MILWAUKEE - Johnson Controls, in collaboration with the Milwaukee Area Technical College (MATC), will turn an underutilized parcel of urban land into Wisconsin’s largest solar farm. The farm will serve as a training center for technicians, designers, site assessors, electricians, sales personnel, and other professionals in the field of renewable energy.

“Trained solar technicians and engineers are vital to our energy future,” said Don Albinger, vice president of Renewable Energy Solutions at Johnson Controls. “We are excited to collaborate with forward thinking institutions of higher education like MATC in the training of tomorrow’s energy leaders.”

The organizations said the photovoltaic (PV) farm will be unique in a number of ways:

• The project will feature eight different configurations of nearly 2,500 photovoltaic panels. The variety of configurations will increase student learning opportunities.

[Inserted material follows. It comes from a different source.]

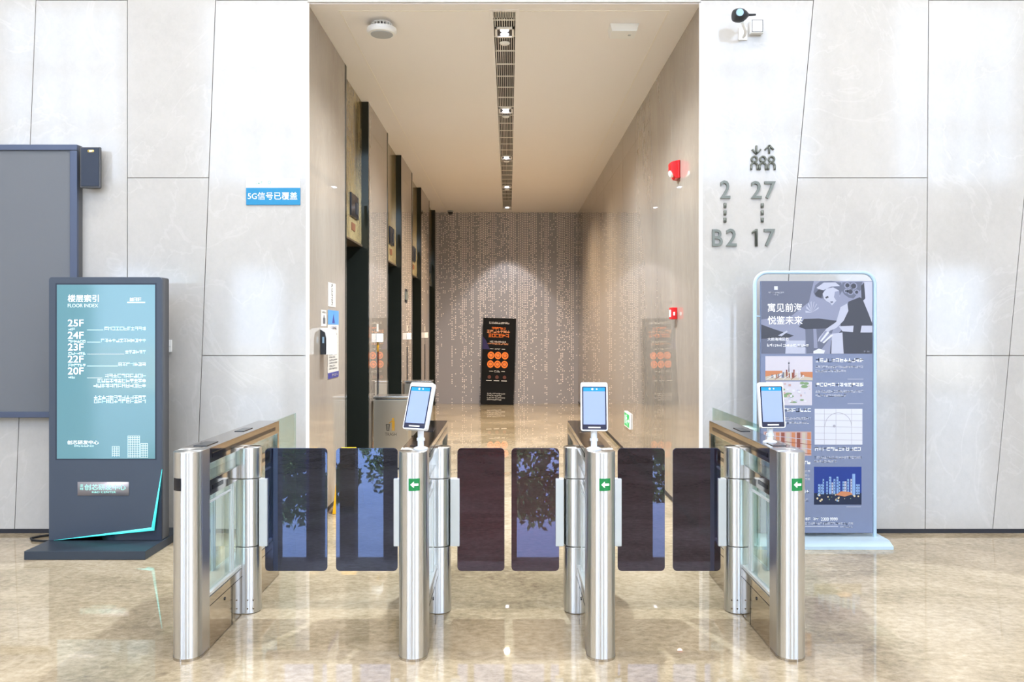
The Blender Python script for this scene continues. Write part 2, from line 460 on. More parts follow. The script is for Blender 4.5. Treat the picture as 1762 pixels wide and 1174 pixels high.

• Along with training students from MATC, opportunities for education will be extended to other institutions.

• Energy produced by the solar education farm will be used to operate the Milwaukee Public Television transmitter that is located at the site. This will be the first public television transmitter in the country that will be taken off the traditional energy grid, saving an estimated $70,000 in annual energy costs used to power the transmitter.

• Built on nearly 32 acres in the city of Milwaukee, the farm provides the opportunity to demonstrate an effective use of underutilized urban land. The site includes a remediated land fill, a capped urban waste site, roads, parking lots, radio and television tower guy wires, rolling terrain and odd shaped parcels.

• The farm will be portable. Panels, fence posts, and solar trackers will be mounted to concrete ballasts, rather than attached to the ground, which is typical in a traditionally-constructed PV facility. In another first for the project, it is believed this is the first entirely portable PV facility in the United States.

The $6.9 million project will be located at 810 E. Capitol Drive in Milwaukee.